Doch in der internationalen Geschäftswelt, im Big Business, gibt es nicht viel Platz, vor allem keine Zeit für Gefühle. Und so wird, nicht mal vier Wochen nach dem Attentat, das Hotel am 21. Dezember 2008 zumindest teilweise wieder geöffnet. Nun, ein Jahr nach den Angriffen, kommen die Erinnerungen zurück. "Wir müssen irgendwie über den ersten Jahrestag hinüberkommen", sagt Zorniger mit dieser Mischung aus Hoffnung und Skepsis in der sonst so festen Stimme. Immer wieder hat sie sich im Rückblick gefragt: "Was hätten wir besser machen können, wo hätten wir anders reagieren müssen, wen hätten wir doch noch retten können?"

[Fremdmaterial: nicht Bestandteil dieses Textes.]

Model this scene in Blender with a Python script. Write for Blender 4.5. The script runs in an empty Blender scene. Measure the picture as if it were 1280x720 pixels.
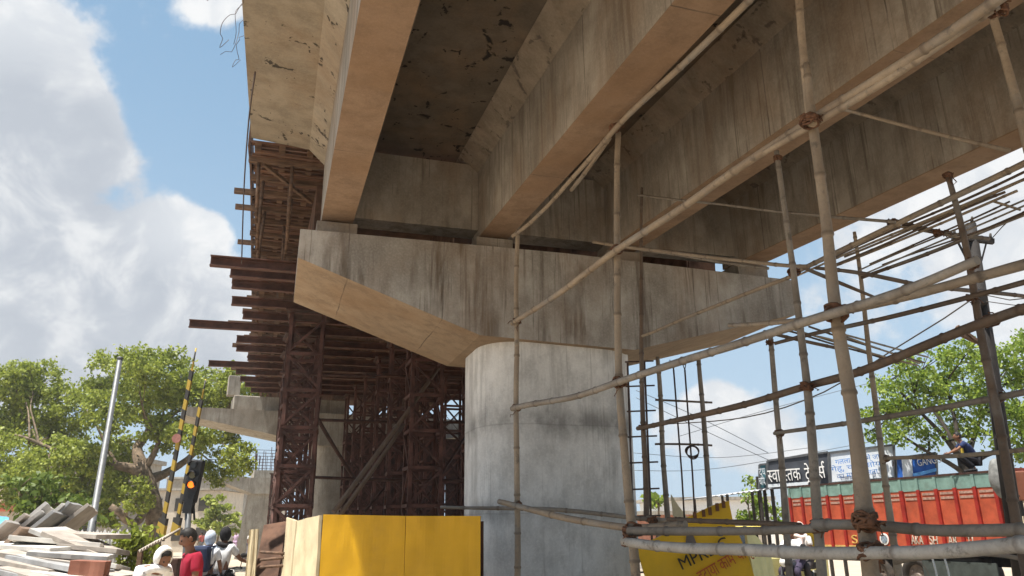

Es sind jene Fragen, auf die es bekanntlich keine Antworten gibt. Mancher Stammgast ist inzwischen zurückgekehrt, andere brauchen noch Zeit, wieder andere haben gezielt für diesen 26. November erstmals wieder ein Zimmer gebucht. Für die rund 1600 Mitarbeiter wird es eine Gedenkfeier im kleinen Kreis geben, dazu wird eine Tafel enthüllt mit den Namen der 31 Toten. "Wir wollen keine Pilgerstätte einrichten, aber dieses fürchterliche Ereignis wird Teil unserer Geschichte bleiben. Das müssen wir respektieren", weiß Zorniger, die seit fast sieben Jahren in dem Hotel arbeitet. Stück für Stück sollen in den nächsten Wochen die renovierten Restaurants und Säle wiedereröffnet werden, irgendwann nächstes Jahr wird es auch wieder Schlüssel für die Suiten geben. Dann kann das Haus wie einst mit seinem kompletten 565-Betten-Angebot werben.

Und was macht Birgit Zorniger an diesem Donnerstag? Vielleicht wird die Schwäbin nach der Gedenkfeier hinaus gehen vor das Hotel, durch die Sicherheitsschleusen hindurch und vorbei an den bewaffneten Polizisten, die seit dem Attentat verstärkt vor dem Taj Mahal patrouillieren. "Wir haben sichtbare und unsichtbare Sicherheit", sagt sie, wohl wissend, dass es eine hundertprozentige Sicherheit nie geben kann, "weil wir ein gastfreundliches, offenes Haus sind". Vielleicht wird sie über die Straße hinüber ans Ufer des Ozeans gehen, einen Moment innehalten und dabei mit der Heimat telefonieren, mit ihrem Bruder, dem Co-Trainer des Fußball-Bundesligisten VfB Stuttgart. Gut möglich, dass sie dann zu später Stunde in der Harbour Bar vorbeischaut. "Das ist die älteste Bar in Mumbai mit der Lizenz 001", erzählt Zorniger. Jetzt, zum Jahrestag des Anschlags, wird die Bar wiedereröffnet. Das hat etwas von diesem Jetzt-erst-recht-Effekt. "Dieser 26. November war für uns alle wie der nine eleven", zieht Zorniger in einer Mischung aus Englisch und Deutsch eine Parallele zu den Terroranschlägen im Jahr 2001 in New York. Womit klar wäre: Die Wunden mögen verheilen, die Narben aber bleiben. Auch in Mumbai.